Objective — Could you copy every line from the material below in which "scene" appears?

The input —
:::

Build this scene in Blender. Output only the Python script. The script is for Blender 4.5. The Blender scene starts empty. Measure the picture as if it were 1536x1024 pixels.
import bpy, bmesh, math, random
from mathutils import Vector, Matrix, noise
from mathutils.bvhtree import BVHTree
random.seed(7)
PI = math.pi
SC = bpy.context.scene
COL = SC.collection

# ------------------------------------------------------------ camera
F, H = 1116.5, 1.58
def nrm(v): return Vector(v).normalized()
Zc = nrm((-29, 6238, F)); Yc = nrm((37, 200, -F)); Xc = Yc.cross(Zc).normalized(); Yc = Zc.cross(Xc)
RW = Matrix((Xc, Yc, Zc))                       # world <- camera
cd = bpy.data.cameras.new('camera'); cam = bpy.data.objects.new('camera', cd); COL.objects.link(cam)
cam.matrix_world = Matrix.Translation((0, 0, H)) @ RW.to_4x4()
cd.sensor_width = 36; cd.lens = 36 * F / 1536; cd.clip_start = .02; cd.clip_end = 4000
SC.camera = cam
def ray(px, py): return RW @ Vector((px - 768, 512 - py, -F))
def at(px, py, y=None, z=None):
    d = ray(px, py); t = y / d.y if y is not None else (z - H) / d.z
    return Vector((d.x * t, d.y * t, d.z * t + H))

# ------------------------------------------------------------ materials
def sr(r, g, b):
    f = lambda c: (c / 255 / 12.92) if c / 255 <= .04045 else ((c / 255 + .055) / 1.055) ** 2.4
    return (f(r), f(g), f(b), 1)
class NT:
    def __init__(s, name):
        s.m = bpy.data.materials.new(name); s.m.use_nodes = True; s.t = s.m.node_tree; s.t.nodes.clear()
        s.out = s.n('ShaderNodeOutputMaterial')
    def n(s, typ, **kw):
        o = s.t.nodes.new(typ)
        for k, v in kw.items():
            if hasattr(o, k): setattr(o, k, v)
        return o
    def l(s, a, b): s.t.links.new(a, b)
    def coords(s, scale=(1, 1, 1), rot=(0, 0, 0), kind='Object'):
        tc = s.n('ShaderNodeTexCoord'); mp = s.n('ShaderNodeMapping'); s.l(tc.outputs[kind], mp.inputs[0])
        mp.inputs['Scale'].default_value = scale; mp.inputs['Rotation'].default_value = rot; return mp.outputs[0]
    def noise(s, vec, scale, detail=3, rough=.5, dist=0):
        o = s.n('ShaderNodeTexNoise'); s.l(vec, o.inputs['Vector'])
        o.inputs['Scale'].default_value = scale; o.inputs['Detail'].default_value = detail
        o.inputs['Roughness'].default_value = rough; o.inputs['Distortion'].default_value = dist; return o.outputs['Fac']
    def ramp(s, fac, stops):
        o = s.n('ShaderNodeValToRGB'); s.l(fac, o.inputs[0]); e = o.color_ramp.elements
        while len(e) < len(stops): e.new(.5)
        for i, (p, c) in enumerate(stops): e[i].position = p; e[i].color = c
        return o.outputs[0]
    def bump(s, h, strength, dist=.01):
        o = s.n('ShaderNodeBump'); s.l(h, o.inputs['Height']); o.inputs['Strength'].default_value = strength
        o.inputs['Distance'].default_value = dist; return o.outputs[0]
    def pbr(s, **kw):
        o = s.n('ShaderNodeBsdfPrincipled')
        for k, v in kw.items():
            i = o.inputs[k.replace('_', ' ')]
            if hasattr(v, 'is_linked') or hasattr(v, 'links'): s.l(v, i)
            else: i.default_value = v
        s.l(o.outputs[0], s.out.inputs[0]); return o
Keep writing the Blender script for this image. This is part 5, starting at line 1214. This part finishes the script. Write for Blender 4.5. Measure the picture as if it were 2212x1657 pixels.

:::

The reply —
Build this scene in Blender. Output only the Python script. The script is for Blender 4.5. The Blender scene starts empty. Measure the picture as if it were 1536x1024 pixels.
SC = bpy.context.scene